My friend J, J who was the first, true lasting friend I made in New York, who was in my class at Parsons and at the end of the first semester asked me to share her apartment on East 10th St. and we lived there together for 2 years until I fell in an ill-fated love and she went to Berlin (but kept the apartment even as the neighborhood around it more or less left; she still has that apartment) but who I fell out of touch with when I left New York in 1998 — we’d seen less and less of each other for several years before that because, well, I could list all the practical excuses I’ve cataloged in my head to make sense of the painful process of shifting alliances that happens over and over in a life, but why?

Now we are in touch again, and she’s commissioned me to write some text, an essay?, for a chapbook that she will print and publish to accompany an exhibit of her prints in Chicago where she lives and teaches now this fall. The text is to resonate with, respond to though not necessarily explicitly with the work she is showing. (She still makes visual art. I, you know, do not.) The prints span her career. One set is a series of drawings she made in 1984 in the process of working out a large installation. One set is a series of drawings in response to a large installation she made in the mid-90s.(I call them drawings -- they are monoprints.) A third set is current work.

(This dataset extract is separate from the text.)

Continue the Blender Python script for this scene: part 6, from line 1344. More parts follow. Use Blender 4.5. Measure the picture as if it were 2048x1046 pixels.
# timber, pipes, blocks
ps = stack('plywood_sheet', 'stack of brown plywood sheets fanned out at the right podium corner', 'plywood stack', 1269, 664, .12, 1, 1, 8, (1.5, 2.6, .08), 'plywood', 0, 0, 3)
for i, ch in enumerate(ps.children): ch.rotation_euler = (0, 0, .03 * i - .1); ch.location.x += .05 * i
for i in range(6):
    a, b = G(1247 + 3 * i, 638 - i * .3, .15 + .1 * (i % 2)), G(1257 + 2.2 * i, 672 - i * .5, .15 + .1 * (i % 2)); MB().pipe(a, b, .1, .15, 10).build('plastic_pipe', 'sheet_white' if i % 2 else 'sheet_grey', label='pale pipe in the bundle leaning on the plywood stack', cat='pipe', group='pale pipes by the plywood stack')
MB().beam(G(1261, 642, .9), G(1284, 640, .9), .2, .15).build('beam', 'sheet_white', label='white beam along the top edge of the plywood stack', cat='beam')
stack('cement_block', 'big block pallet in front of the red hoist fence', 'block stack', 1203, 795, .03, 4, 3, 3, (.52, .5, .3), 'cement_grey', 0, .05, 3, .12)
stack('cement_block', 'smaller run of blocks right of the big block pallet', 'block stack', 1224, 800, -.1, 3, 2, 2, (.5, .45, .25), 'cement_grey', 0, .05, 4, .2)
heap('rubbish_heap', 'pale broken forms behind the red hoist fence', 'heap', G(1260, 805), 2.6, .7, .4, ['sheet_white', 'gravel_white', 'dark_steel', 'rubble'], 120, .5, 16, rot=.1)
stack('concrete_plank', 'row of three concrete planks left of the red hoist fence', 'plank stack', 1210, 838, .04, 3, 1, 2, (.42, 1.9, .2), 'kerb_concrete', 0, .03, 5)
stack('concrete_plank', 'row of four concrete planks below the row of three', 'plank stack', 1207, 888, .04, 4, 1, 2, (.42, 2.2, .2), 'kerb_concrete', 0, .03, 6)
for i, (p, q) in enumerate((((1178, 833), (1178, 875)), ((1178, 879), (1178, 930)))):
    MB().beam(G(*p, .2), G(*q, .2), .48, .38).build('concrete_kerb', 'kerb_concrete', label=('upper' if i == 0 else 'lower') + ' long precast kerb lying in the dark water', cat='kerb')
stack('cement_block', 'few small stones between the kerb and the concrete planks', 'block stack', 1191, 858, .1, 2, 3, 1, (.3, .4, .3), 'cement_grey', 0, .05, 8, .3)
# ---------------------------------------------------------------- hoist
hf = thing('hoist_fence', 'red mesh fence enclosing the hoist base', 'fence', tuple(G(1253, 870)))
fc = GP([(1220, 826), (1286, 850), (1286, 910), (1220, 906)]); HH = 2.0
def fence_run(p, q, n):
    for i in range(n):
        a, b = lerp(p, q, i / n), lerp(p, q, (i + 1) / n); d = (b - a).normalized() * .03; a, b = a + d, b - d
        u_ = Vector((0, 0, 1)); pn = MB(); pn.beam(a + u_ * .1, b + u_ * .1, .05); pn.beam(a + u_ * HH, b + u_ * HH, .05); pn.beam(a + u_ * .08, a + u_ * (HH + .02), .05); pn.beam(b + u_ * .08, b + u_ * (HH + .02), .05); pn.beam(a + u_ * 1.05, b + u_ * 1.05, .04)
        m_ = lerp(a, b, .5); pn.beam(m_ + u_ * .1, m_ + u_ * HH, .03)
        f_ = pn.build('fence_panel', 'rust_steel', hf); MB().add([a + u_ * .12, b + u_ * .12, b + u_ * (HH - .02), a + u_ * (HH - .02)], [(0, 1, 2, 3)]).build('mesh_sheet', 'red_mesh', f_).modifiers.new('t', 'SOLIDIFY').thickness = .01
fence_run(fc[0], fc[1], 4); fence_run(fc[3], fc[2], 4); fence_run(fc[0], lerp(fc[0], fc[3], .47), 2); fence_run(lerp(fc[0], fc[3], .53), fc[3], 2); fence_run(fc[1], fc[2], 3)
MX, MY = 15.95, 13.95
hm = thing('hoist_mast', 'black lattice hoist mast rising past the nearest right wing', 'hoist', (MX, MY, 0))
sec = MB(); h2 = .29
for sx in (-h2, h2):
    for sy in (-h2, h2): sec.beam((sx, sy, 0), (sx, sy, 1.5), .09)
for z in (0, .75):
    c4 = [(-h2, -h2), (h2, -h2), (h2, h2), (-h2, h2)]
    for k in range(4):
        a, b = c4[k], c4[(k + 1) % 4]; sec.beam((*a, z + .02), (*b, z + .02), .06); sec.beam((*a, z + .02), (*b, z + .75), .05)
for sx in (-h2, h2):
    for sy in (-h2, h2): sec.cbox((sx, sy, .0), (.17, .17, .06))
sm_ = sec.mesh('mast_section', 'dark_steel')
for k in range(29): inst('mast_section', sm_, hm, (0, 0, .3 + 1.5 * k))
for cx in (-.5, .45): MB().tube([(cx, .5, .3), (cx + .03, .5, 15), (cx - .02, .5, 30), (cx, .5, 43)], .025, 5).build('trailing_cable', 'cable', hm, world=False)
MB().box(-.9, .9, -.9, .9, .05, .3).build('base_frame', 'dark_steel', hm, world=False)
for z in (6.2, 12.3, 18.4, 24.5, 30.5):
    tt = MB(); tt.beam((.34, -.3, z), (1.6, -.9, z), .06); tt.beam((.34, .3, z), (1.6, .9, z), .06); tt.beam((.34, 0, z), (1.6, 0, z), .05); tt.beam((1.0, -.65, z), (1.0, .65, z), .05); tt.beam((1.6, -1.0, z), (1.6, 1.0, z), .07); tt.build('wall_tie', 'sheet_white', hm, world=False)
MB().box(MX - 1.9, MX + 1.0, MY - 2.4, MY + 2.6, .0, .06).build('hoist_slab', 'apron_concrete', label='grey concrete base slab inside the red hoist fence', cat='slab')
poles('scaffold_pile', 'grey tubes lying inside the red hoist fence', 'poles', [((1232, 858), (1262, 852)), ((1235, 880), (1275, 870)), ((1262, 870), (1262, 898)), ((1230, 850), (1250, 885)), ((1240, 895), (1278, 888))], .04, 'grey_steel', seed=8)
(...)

This thing I’m writing, which I hesitate to call an essay because it is impressionistic, episodic, takes the shape of a review of our friendship (so of course it is meandering and disjointed). I’ve pulled out her letters to me spanning the mid-80s through the early 90s, half a lifelong conversation about what’s important, what we yearn for our lives to be, what we want our work to be about, the shape we want our lives to take, and I compare those hopes with how our lives actually look now. We are both still artists. That in itself is remarkable to me and something to be proud of regardless of whatever other dreams I’ve fallen short of. It was certainly never the most likely outcome, statistically speaking, but I never had any doubt and I doubt J did either.

So.

Between this project and my high school diary musical, which are the two big things on my desk right now, my writing life is thick with memory. Late 70s in Indiana, 80s in New York. It feels like judgement day up in here. When I dive into the past — I shouldn’t say dive because I more or less live there — my favorite game seems to be finding things I feel uneasy or guilty about or ashamed of and to pick them apart, to confess, and try to, if not absolve myself, understand. But, yes, absolve myself of.

It all, all of it, has the slightly queasy-making quality of a retrospective, which I supposed I should embrace. I am not done, but I am on the cusp of a new phase, I really believe. The work I am doing now is stronger, more vivid, more truthful, more true, than ever. I am 56 years old and have, as they say, zero fucks to give. A look back is appropriate. And then forward.